:: What is needed ::
Single out each line with the word "from" and copy it.
START Data segment
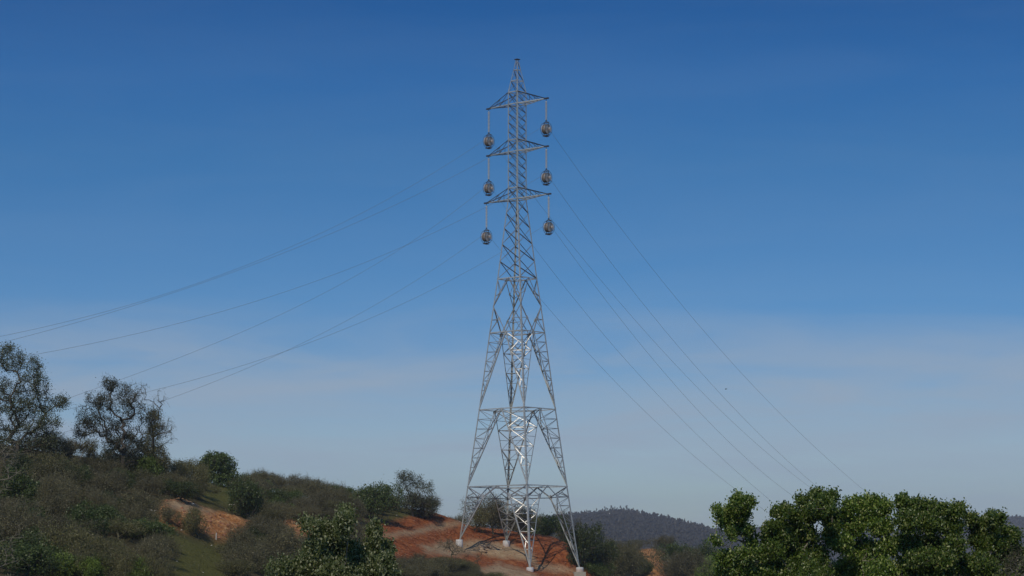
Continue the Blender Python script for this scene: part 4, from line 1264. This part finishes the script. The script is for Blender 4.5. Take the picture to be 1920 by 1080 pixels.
# leafless little tree before the left footing
make_tree('bare_sapling', 'small leafless tree in front of the left-hand pylon footing', 'tree', base_at(850, 1074, 236), 236.0,
  [(835, 1020, 8, 6, 8)], 'leaf_brown', 0.05, 2, 71, [(849, 1050), (846, 1040)], spread=0.1, tip=0.014, extra_bare=[(832, 1022, 14, 10, 26), (856, 1030, 14, 12, 26), (842, 1014, 10, 6, 14), (868, 1042, 10, 12, 14)], twigs=('twig', 5, 0.45, 0.022), rmax=0.09, bark='twig')
make_tree('bare_sapling', 'thin reddish dry sapling in front of the rubble on the red pad', 'tree', base_at(898, 1078, 238), 238.0,
  [(900, 1045, 4, 6, 5)], 'leaf_brown', 0.05, 2, 72, [(898, 1060)], spread=0.08, tip=0.012, extra_bare=[(900, 1040, 6, 10, 14), (893, 1048, 6, 8, 8)], twigs=('twig', 3, 0.35, 0.02), rmax=0.05, bark='twig')
for (px, py) in [(545, 905), (700, 918), (735, 925), (560, 900), (640, 915)]:
    Y = 268 if px > 650 else 255
    make_tree('wiry_shrub', 'wiry leafless shrub poking above the ridge scrub', 'shrub', base_at(px, py + 40, Y), Y, [(px, py + 2, 5, 6, 8)], 'leaf_brown', 0.06, 3, px, [(px, py + 20)], spread=0.1, tip=0.010,
              extra_bare=[(px, py, 10, 14, 22)], twigs=('twig', 5, 0.4, 0.02), rmax=0.05, bark='twig', group='wiry shrubs above the ridge scrub')
# pale bare branches at the left edge
for i, (px, py, Y, lab, bl) in enumerate([
  (-25, 985, 150, 'leaning shrub of pale bare branches at the left edge, upper one', [(15, 850, 22, 30, 14), (30, 880, 24, 20, 12), (5, 900, 24, 30, 14), (40, 945, 24, 10, 6)]),
  (-20, 1090, 118, 'leaning shrub of pale bare branches in the bottom left corner', [(10, 1030, 20, 30, 8), (30, 1000, 24, 16, 6), (20, 1060, 24, 24, 8)])]):
    make_tree('bare_bush', lab, 'shrub', base_at(px, py, Y), Y, [(bl[0][0], bl[0][1], 20, 20, 20)], 'leaf_olive', 0.08, 8, 80 + i, [(px + 8, py - 30)], spread=0.2, tip=0.011,
              extra_bare=bl, twigs=('twig_pale', 2, 0.55, 0.016), rmax=0.05, bark='twig_pale')
# bright leafy weeds at the bottom left
ORD = ['second', 'third', 'fifth', 'sixth', 'first', 'fourth', 'seventh', 'eighth']
for i, (px, py, w, h, kd) in enumerate([(118, 1088, 60, 62, 'bright'), (150, 1090, 64, 56, 'bright'), (190, 1090, 66, 60, 'olive'), (228, 1092, 60, 62, 'olive'), (90, 1092, 56, 50, 'olive'), (172, 1096, 50, 60, 'bright'), (262, 1096, 50, 54, 'bright'), (300, 1098, 40, 50, 'olive')]):
    q = P(px, py, 128.0); z = hq(q.x, q.y); s = mpp(128.0)
    top = P(px, py - h, 128.0).z
    put_shrub(kd, Vector((q.x, q.y, z - 0.1)), w * s * 1.1, max(1.0, top - z), f'{KW[kd]} leafy shrub, {ORD[i]} from the left in the tangle at the bottom edge', 'leafy tangle along the bottom left edge')

# ------------------------------------------------------------------ foreground leafy bush and trees
YB = 38.0
def near_blob_tree(name, label, cat, base, Y, blobs, mat, leaf, per, seed, trunks, spread, tip=0.0028, rmax=0.03, bark='bark_pale', group=None, bare=None):
    q_ = random.Random(seed)
    if mat == 'leaf_near': blobs = [(b_[0], b_[1] + 2, b_[2] * 0.88, b_[3] * 0.86, b_[4]) for b_ in blobs]
    blobs = list(blobs) + [(b_[0] + q_.uniform(-.7, .7) * b_[2], b_[1] - b_[3] * 0.72 - q_.uniform(0, 2), 2.5, q_.uniform(3, 6), 4) for b_ in blobs if b_[2] < 32 and b_[1] < 1010 and q_.random() < 0.75 for _ in (0, 1)]
    return make_tree(name, label, cat, base, Y, blobs, mat, leaf, per, seed, trunks, bark, tip, 1.0, spread, True, group, bare, 0.58, 5, rmax, None, 2.3, 0.45, up=1.2)
qb = P(625, 1250, YB)
near_blob_tree('leafy_bush', 'grey-green leafy bush rising at the bottom edge left of the red pad', 'shrub', Vector((qb.x, qb.y, hz(qb.x, qb.y))), YB,
  [(596, 1000, 13, 20, 24), (620, 1000, 16, 20, 34), (646, 985, 12, 20, 26), (648, 967, 5, 12, 16), (600, 1030, 24, 24, 70), (628, 1036, 30, 26, 110), (664, 1044, 20, 22, 60), (700, 1012, 10, 22, 34), (704, 992, 6, 15, 14), (715, 1035, 18, 20, 40), (690, 1054, 30, 18, 60), (600, 1060, 44, 30, 110), (660, 1075, 60, 34, 150),
   (570, 1060, 14, 22, 30), (525, 1066, 20, 16, 30), (516, 1085, 16, 16, 24), (560, 1090, 40, 20, 60), (724, 1060, 12, 20, 24), (740, 1085, 8, 16, 12), (700, 1090, 40, 30, 70), (573, 985, 3, 6, 3), (620, 1110, 90, 40, 120)],
  'leaf_bush', 0.042, 48, 201, [(627, 1190), (630, 1130)], 0.058)
YR = 45.0
def nb(px, py): q = P(px, py, YR); return Vector((q.x, q.y, hz(q.x, q.y)))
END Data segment
:: Task answer ::
Continue the Blender Python script for this scene: part 4, from line 1264. This part finishes the script. The script is for Blender 4.5. Take the picture to be 1920 by 1080 pixels.
    put_shrub(kd, Vector((q.x, q.y, z - 0.1)), w * s * 1.1, max(1.0, top - z), f'{KW[kd]} leafy shrub, {ORD[i]} from the left in the tangle at the bottom edge', 'leafy tangle along the bottom left edge')